Process for Dismissal from the PC(USA)

This section of our website, explains the process for dismissal from the PC(USA) to the Evangelical Covenant Order of Presbyterians. The following questions and answers help explain the process for dismissal and what is involved in terms of property and how it works. We will continue to update this page as we progress in this process.

 

 

Gracious Dismissal Policy

1.   What is involved in the Gracious Dismissal Policy?  The Gracious Dismissal Policy is the policy that our Pueblo Presbytery developed in order to help any church in the Pueblo Presbytery that wishes to be dismissed from the PC(USA). This policy applies to every church in the Pueblo Presbytery (every Presbytery in the PC(USA) makes its own requirements for dismissal.)

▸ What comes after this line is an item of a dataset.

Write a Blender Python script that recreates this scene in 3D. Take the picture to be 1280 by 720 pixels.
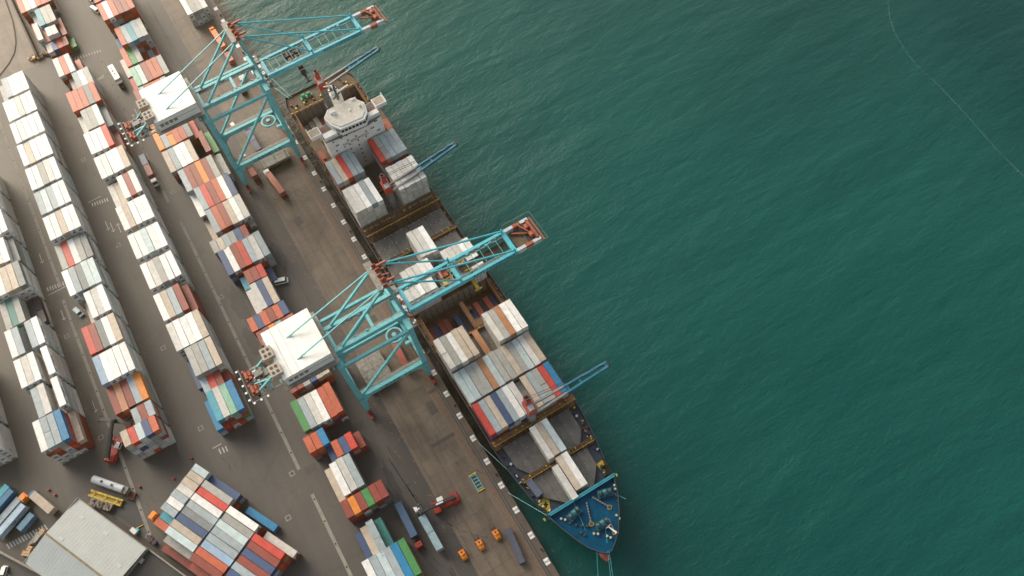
import bpy, math, random
from mathutils import Vector, Matrix
random.seed(7)
SC = bpy.context.scene
for o in list(bpy.data.objects): bpy.data.objects.remove(o)
COL = SC.collection
PI = math.pi

# ------------------------------------------------------------------ camera, sky, sun, exposure
CAM_H = 279.0
R = [[0.5042556, 0.7295102, -0.4621051], [0.8585346, -0.4811216, 0.1773142], [-0.0929763, -0.4861449, -0.8689180]]
cd = bpy.data.cameras.new('camera'); cam = bpy.data.objects.new('camera', cd); COL.objects.link(cam)
cd.sensor_width = 36; cd.lens = 1110.22 / 1280 * 36; cd.clip_start = 1; cd.clip_end = 8000
m = Matrix.Identity(4)
for i in range(3):
    m[i][0] = R[i][0]; m[i][1] = -R[i][1]; m[i][2] = -R[i][2]
m[2][3] = CAM_H
cam.matrix_world = m
SC.camera = cam

SUN_EL, SUN_DIR = math.radians(27), Vector((-0.93, -0.28, 0)).normalized()
w = bpy.data.worlds.new('World'); SC.world = w; w.use_nodes = True
nt = w.node_tree
sky = nt.nodes.new('ShaderNodeTexSky'); sky.sky_type = 'NISHITA'; sky.sun_disc = False
sky.sun_elevation = SUN_EL; sky.sun_rotation = math.atan2(SUN_DIR.x, SUN_DIR.y)
sky.air_density = 1.3; sky.dust_density = 4.0; sky.ozone_density = 0.6
bg = nt.nodes['Background']; bg.inputs[1].default_value = 0.15
hsv = nt.nodes.new('ShaderNodeHueSaturation'); hsv.inputs['Saturation'].default_value = .5   # thin overcast whitens the sky
nt.links.new(sky.outputs[0], hsv.inputs['Color']); nt.links.new(hsv.outputs[0], bg.inputs[0])
sd = bpy.data.lights.new('sun', 'SUN'); sd.energy = 2.3; sd.angle = math.radians(48); sd.color = (1.0, 0.87, 0.69)
sun = bpy.data.objects.new('sun', sd); COL.objects.link(sun)
sv = SUN_DIR * math.cos(SUN_EL) + Vector((0, 0, math.sin(SUN_EL)))
sun.rotation_euler = sv.to_track_quat('Z', 'Y').to_euler()
SC.view_settings.view_transform = 'Standard'; SC.view_settings.look = 'None'
HAZE = .0002
SC.view_settings.exposure = 0.62; SC.view_settings.gamma = 1.0
SC.render.engine = 'CYCLES'
SC.cycles.max_bounces = 5; SC.cycles.diffuse_bounces = 2; SC.cycles.glossy_bounces = 2
SC.cycles.volume_bounces = 0; SC.cycles.use_denoising = True

# ------------------------------------------------------------------ materials
def mat(name, col, rough=0.6, metal=0.0, noise=0.15, scale=0.6, spec=0.5, col2=None, bump=0.0, fine=0.0):
    M = bpy.data.materials.new(name); M.use_nodes = True
    n = M.node_tree.nodes; l = M.node_tree.links; b = n['Principled BSDF']
    b.inputs['Roughness'].default_value = rough; b.inputs['Metallic'].default_value = metal
    b.inputs['Specular IOR Level'].default_value = spec
    tc = n.new('ShaderNodeTexCoord'); nz = n.new('ShaderNodeTexNoise')
    nz.inputs['Scale'].default_value = scale; nz.inputs['Detail'].default_value = 6; nz.inputs['Roughness'].default_value = .65
    l.new(tc.outputs['Object'], nz.inputs['Vector'])
    rp = n.new('ShaderNodeValToRGB'); rp.color_ramp.elements[0].position = .35; rp.color_ramp.elements[1].position = .65
    c2 = col2 or tuple(c * (1 - noise * 2) for c in col)
    rp.color_ramp.elements[0].color = (*c2, 1); rp.color_ramp.elements[1].color = (*col, 1)
    l.new(nz.outputs['Fac'], rp.inputs['Fac']); l.new(rp.outputs['Color'], b.inputs['Base Color'])
    if bump:
        n2 = n.new('ShaderNodeTexNoise'); n2.inputs['Scale'].default_value = fine or scale * 8; n2.inputs['Detail'].default_value = 4
        l.new(tc.outputs['Object'], n2.inputs['Vector'])
        bp = n.new('ShaderNodeBump'); bp.inputs['Strength'].default_value = bump; bp.inputs['Distance'].default_value = .1
        l.new(n2.outputs['Fac'], bp.inputs['Height']); l.new(bp.outputs['Normal'], b.inputs['Normal'])
    return M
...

2.   What else should I know about the process of leaving the denomination?  In addition, it is important to understand the distinction between First Pres asking to be dismissed from the PC(USA) and deciding to leave the PC(USA). The policies we live under in the PC(USA) require the Presbytery to dismiss us and they have to dismiss us to a reformed body. That means that First Pres can’t become an independent church (like New Life or Woodmen Valley Chapel) but that we are dismissed from the PC(USA) to another denomination that is reformed in theology. ECO is reformed in theology and its polity is Presbyterian.

3.   I heard that the Presbytery owns our property. What does that mean?  Member churches in the PC(USA) use their property in trust for the Presbytery. That has been the case since the beginning of this denomination. This means that even though we pay for our buildings (including the maintenance, construction, expansion, additions, etc.), we allow the Presbytery to, in effect, hold the franchise option at Bijou and Nevada. Pueblo Presbytery owns our buildings. In order for us to leave the PC(USA) we will have to pay Pueblo Presbytery.

4.   How does dismissal from the PC(USA) affect our property?  Property and decisions about property are all made at the Presbytery level, so each presbytery across the country has developed different standards and different ways to calculate how much money a church would owe if it leaves and wants to ‘take’ its buildings. In the Pueblo Presbytery, the Committee on Ministry (COM) developed what’s called a Gracious Dismissal Policy and passed that policy last October 2011. This policy applies equally to all churches in our Presbytery. Other Presbyteries will treat this property issue differently.

5.   Okay, I understand, but what is our bottom line on property?  Within its Gracious Dismissal Policy, Pueblo Presbytery is not exercising their right to our property. First Pres will pay to Pueblo Presbytery our per capita (per member rate that we pay yearly) for five years. For us this amount will likely be between $650,000 and $700,000 (paid out over the five-year period).

In the new denomination, the ECO, we will own our own buildings. They will not transfer in trust to the ECO but they will transfer to and be owned by First Presbyterian Church of Colorado Springs.